The one crucial point that the feature fails to make is that the movie was not, at first, a hit.

Even back in the "good old days" of American Christmas myth, audiences found the movie's first acts too bleak and dark, with Bailey making sacrifice after sacrifice as he fights powers of unrestrained greed and take-what-you-can-take capitalism. That old building and loan plot was dear to the heart of the progressive Capra.

But this is a movie that actually takes faith and religious symbolism seriously. It's true that the American Film Institute named Capra's flick the most inspiring motion picture ever made. But it is also one of the most important Christmas, and thus Christian, movies ever made. There is more to Christmas than parties and the mall, and this is a fact often missing from Christmas media, news and otherwise.

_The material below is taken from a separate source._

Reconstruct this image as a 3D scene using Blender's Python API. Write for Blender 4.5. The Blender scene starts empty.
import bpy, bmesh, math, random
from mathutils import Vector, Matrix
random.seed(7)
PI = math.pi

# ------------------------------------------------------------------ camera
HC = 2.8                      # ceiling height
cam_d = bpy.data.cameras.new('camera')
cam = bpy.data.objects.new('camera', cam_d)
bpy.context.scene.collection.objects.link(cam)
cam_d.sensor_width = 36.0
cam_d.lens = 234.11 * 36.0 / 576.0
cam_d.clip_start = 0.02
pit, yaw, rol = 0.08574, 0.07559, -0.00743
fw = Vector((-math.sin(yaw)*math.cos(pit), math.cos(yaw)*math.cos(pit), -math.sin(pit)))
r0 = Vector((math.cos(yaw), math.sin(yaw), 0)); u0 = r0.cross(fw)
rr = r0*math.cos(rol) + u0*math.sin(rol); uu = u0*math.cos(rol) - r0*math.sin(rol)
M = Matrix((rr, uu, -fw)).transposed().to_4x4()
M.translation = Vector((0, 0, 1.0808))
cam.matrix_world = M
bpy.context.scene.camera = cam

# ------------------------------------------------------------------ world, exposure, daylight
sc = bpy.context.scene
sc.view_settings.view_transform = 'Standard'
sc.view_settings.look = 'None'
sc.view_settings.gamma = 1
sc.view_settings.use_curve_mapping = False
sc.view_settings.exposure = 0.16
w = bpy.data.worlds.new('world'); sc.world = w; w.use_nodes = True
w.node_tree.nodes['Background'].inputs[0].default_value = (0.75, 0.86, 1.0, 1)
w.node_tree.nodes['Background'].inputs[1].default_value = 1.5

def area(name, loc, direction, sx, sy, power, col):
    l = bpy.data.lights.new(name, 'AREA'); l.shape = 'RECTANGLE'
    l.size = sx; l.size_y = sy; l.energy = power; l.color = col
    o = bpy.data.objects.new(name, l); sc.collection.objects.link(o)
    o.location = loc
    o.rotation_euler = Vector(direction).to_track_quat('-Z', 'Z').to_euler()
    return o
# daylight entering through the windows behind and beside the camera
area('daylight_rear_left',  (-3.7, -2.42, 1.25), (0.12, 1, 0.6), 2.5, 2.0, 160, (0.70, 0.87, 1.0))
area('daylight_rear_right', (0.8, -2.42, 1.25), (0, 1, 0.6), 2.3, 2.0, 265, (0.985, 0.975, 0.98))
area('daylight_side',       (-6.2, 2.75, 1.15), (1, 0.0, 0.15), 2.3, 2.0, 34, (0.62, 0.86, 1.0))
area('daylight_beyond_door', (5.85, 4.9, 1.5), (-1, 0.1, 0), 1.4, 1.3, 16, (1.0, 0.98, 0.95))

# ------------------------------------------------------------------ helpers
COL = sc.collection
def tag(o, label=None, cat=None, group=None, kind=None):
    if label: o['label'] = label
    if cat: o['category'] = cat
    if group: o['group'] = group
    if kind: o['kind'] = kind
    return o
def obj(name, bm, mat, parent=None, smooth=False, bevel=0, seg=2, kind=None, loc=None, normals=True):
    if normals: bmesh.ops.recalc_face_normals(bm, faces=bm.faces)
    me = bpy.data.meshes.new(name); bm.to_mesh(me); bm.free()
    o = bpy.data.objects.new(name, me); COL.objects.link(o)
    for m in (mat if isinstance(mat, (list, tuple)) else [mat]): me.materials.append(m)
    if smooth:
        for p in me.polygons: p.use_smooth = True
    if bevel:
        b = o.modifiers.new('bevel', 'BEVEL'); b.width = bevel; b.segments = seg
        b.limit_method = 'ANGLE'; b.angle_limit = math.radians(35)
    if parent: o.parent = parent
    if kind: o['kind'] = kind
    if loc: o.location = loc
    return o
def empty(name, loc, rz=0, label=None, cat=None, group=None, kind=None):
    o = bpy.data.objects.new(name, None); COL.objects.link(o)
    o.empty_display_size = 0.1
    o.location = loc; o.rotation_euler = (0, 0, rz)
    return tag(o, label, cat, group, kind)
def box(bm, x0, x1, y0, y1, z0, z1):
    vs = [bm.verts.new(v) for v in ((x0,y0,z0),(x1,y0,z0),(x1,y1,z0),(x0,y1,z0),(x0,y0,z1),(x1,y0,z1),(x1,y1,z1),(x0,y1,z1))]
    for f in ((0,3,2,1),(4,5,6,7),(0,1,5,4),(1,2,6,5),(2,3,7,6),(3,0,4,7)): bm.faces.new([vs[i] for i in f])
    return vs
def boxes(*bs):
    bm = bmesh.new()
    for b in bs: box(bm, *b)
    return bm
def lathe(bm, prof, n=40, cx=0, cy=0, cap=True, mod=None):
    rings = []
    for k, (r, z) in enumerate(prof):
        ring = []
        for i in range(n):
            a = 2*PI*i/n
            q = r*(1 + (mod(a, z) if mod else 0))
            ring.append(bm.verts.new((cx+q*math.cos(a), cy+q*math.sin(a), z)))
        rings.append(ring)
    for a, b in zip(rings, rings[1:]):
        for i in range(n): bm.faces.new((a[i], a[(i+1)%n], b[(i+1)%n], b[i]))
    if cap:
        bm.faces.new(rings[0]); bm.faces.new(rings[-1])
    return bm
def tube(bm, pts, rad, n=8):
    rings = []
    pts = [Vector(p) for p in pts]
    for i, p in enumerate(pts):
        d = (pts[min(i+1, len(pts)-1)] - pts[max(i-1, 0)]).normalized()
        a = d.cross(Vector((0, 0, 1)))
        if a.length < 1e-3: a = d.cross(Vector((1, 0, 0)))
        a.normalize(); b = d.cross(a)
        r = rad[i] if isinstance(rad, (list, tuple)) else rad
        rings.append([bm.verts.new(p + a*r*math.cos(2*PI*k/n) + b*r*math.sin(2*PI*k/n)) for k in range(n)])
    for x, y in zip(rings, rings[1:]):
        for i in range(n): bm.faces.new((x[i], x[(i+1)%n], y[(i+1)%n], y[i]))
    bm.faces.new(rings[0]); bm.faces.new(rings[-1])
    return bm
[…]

Cox even dares to compare the movie to another famous work of Christian drama:

As holiday classics go, "It's a Wonderful Life" has become the American version of Charles Dickens' "A Christmas Carol." Scrooge is portrayed in the form of blowhard heavy Henry Potter (the great Lionel Barrymore); Clarence the Angel (Henry Travers) can be considered the ghostly visitor who illustrates to George what life would have been like without him; and Zuzu Bailey (Karolyn Grimes) is a more sprite version of Tiny Tim, casting cheer into the night as the story comes to a triumphant close.

It's interesting to note that James Maitland Stewart, who died in 1997 at age 89, was indeed a man of faith, a practicing Presbyterian, and himself a firm believer in heavenly help, as his grave marker in Glendale's Forest Lawn cemetery attests: "For He shall give His angels charge over thee to keep thee in all thy ways." According to his daughter, Kelly Stewart Harcourt, that engraved passage from Scripture was something Stewart's father had pointed out to him when the young actor went off to war and served as a fighter pilot.

So read Cox's story and then fire up the DVD and watch the movie -- all of it.

Pay attention to all of its weary, almost hopeless prayers as well as the explosion of joy at the end. Like I said, this actually is a Christmas movie. And Christmas includes the dark that comes before the light.